Last updated: April 17, 2026 · 12 platforms · Required + optional fields · Character limits · Common mistakes
Every platform has a different definition of what "metadata" means and which fields actually drive discoverability. YouTube has a title, description, and tags — but the weights are very different from Etsy, which also has a title, description, and tags. Adobe Stock has 50 keywords and no hashtags. Instagram has captions and hashtags but no standalone keyword field. TikTok indexes caption text but relies more heavily on video signals than metadata at all.
The creators and sellers who rank consistently are the ones who understand exactly which fields each platform's algorithm actively reads, which fields are indexed but low-weight, and which fields are human-facing only. This guide makes those distinctions explicit for every major platform.
For ready-to-use AI prompts that generate metadata for each of these platforms, see the companion page: AI Metadata Prompts by Platform. For a broader look at how platform metadata terms are defined, see the Metadata Glossary.
Metadata requirements differ because each platform has a fundamentally different relationship between creator, content, and audience. These three platform types illustrate the spectrum:
Within each type, further differences emerge from technical constraints (character limits, field counts), platform history (Facebook's social graph vs. Pinterest's search index), and audience behavior (TikTok's Gen Z completion-rate culture vs. Pinterest's planning-intent culture).
The practical takeaway: Never copy metadata from one platform to another. A YouTube description pasted into an Etsy listing will underperform both because it's optimized for neither. A stock photography keyword list posted as an Instagram caption looks bizarre to human readers. Platform-native optimization is the only approach that works consistently.
The sections below detail each platform's specific requirements, field weights, and character limits as of April 2026. Platform limits change — always verify current limits with the platform's official documentation if precision is critical for a high-volume workflow.
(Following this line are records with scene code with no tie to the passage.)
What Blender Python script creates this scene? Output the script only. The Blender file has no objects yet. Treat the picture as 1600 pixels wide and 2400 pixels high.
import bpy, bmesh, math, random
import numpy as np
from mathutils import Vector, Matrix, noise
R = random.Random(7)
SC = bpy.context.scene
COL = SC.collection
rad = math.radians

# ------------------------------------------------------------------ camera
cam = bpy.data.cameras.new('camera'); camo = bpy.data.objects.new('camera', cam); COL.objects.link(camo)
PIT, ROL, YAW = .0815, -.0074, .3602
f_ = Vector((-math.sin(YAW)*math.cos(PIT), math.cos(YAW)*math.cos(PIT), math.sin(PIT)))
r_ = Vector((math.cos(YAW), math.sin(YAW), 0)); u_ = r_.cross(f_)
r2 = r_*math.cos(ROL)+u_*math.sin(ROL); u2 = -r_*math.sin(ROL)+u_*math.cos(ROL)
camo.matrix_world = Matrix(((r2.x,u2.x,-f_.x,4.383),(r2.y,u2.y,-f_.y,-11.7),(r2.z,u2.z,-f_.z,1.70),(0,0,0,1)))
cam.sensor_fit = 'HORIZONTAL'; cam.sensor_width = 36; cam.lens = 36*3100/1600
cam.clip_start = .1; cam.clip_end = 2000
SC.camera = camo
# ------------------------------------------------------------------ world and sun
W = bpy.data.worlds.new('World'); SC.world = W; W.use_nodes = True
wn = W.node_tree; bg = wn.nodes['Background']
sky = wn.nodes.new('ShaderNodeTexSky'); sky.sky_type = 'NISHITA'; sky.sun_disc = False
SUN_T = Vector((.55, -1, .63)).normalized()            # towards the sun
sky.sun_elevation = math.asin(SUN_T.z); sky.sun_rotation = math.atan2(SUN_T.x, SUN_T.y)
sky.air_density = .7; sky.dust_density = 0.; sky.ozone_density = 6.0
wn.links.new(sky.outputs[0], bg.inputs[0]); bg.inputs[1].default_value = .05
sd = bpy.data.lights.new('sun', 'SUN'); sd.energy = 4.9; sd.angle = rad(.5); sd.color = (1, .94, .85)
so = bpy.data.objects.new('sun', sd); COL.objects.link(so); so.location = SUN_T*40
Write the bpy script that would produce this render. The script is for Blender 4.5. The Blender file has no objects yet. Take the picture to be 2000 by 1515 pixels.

| Platform | Content Type | Key Metadata Fields | Character / Count Limits | Algorithm #1 Signal | AI-Assisted? |
|---|---|---|---|---|---|
| YouTube | Long-form video | Title, Description, Tags, Chapters | Title: 100 chars (display ~60); Desc: 5,000; Tags: 500 total | Watch time + completion rate | YouTube Tool |
| Photo, Carousel, Reels | Caption, Hashtags, Alt Text | Caption: 2,200 chars; Hashtags: up to 30 (recommend 10–15) | Saves + shares (Reels: completion) | Instagram Tool | |
| TikTok | Short video (15s–10 min) | Caption, Hashtags, On-screen text, Audio | Caption: 2,200 chars (recommend under 300); Hashtags: within caption limit | Completion rate + rewatches | TikTok Tool |
| Static pins, Video pins, Idea pins | Pin Title, Description, Board Name, Hashtags | Title: 100 chars; Desc: 500 chars; Hashtags: 2–5 | Saves (repins) + click-through | Pinterest Tool | |
| Posts, Videos, Events, Reels | Post copy, Link preview OG tags, Hashtags | Post: 63,206 chars (recommend under 200); OG title: 60 chars | Meaningful interactions (comments, shares) | Facebook Tool | |
| X (Twitter) | Tweets, Threads, Media | Tweet text, Alt text, Hashtags | Tweet: 280 chars; Alt text: 1,000 chars; Hashtags: 1–2 | Replies + retweets + bookmarks | X Tool |
| Etsy | Product listings | Title, Tags (13), Description, Attributes | Title: 140 chars; Tags: 13 × 20 chars; Description: no hard limit | Tag/title keyword match + conversion rate | Etsy Tool |
| Amazon | Product detail pages | Title, Bullets (5), Description, Backend Keywords | Title: 200 chars (varies by category); Bullets: 5 × 200 chars; Backend: 250 bytes | Conversion rate + sales velocity | Amazon Tool |
| Shopify | Product pages, Collections, Blog | Meta Title, Meta Description, Product Title, Description body, URL slug | Meta title: 60 chars; Meta desc: 160 chars; Product title: 255 chars | Google organic rank + paid ad CTR | Shopify Tool |
| Adobe Stock | Photos, Vectors, Videos, Templates | Title, Keywords (50 max), Category, Editorial flag | Title: 70 chars; Keywords: 50 maximum; Category: 1 of 24 | Keyword match + license rate | Adobe Stock Tool |
| Shutterstock | Photos, Illustrations, Videos | Title, Keywords (50 max), Category, Releases | Title: 200 chars; Keywords: 50 maximum | Keyword accuracy + download rate | Shutterstock Tool |
| Redbubble | Print-on-demand design listings | Title, Tags (15), Description | Title: 60 chars; Tags: 15; Description: 500 chars | Sales velocity + keyword match | Redbubble Tool |
Etsy's Cassini search algorithm has two primary phases: relevance matching (do your title and tags match the buyer's search query?) and quality scoring (does your listing convert clicks into purchases?). Both are equally important. A listing with perfect keyword matching but low conversion rate will eventually rank below a listing with slightly weaker keywords but strong sales history.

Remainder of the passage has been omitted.